Speaking at the Fit for the Future Convention in Loughborough yesterday (30 January), former England Hockey captain Kate Richardson-Walsh and Sported CEO Chris Grant spoke candidly about issues raised last week following the appointment of Phil Neville as England manager and also the death of the footballer Cyrille Regis.

The panel urged sports bodies to do more to identify and promote trailblazers from black, Asian and ethnic minorities, as well as female players and coaches.

“This isn’t about Phil Neville, it’s about where are the role models?” asked Grant, who said he had been inspired by Regis, the third black footballer to play for England.

“I’ve been in the process of looking for role models who are ‘non-traditional’ in terms of the parts of the country where they come from.

“If you look at what’s happened in the NFL since the Rooney Rule was introduced in 2002, black coaches who’ve been appointed have outperformed the norm considerably.

“If you look at the 12 European, Olympic and World Championship competitions in women’s football since 2000, 11 of those have been won by teams coached by women.

“Organisations which have diversity outperform those which don’t, across industries.”

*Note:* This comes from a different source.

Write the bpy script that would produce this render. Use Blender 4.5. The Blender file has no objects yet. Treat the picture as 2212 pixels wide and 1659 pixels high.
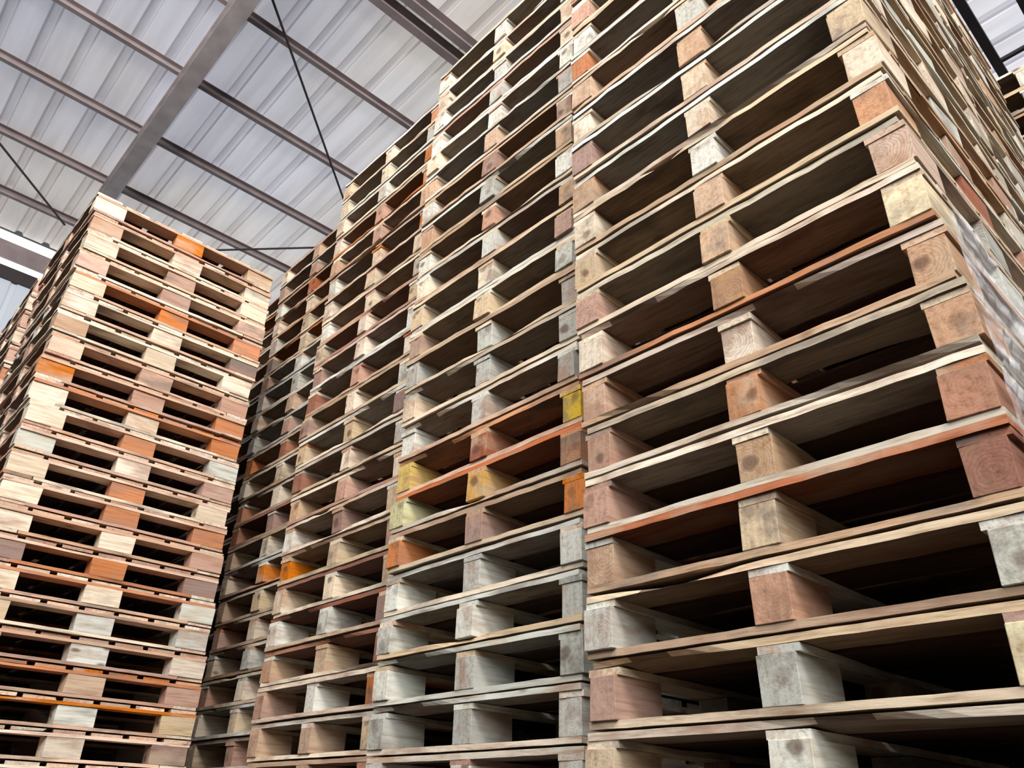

He shared the stage at the event, hosted by the Sport and Recreation Alliance, with UK Sport chair Katherine Grainger, Leicester Warriors Basketball coach Karl Brown, Sport and Recreation Alliance CEO Emma Boggis and Richardson-Walsh.

The former hockey player believes the appointment of Neville is indicative of a wider problem. “Why aren’t there a greater array of coaches putting their hand up for that job?” said Richardson-Walsh.

“How many Super League games and England women’s international games has Phil Neville watched?

“He knows men’s football but does he know women’s football? I want that question answered. The games are different games, using different knowledge, people and awareness.”

During the convention, delegates from the UK’s sports bodies and groups also discussed how best to measure organisational performance, including better storytelling as well as improved use of data analytics.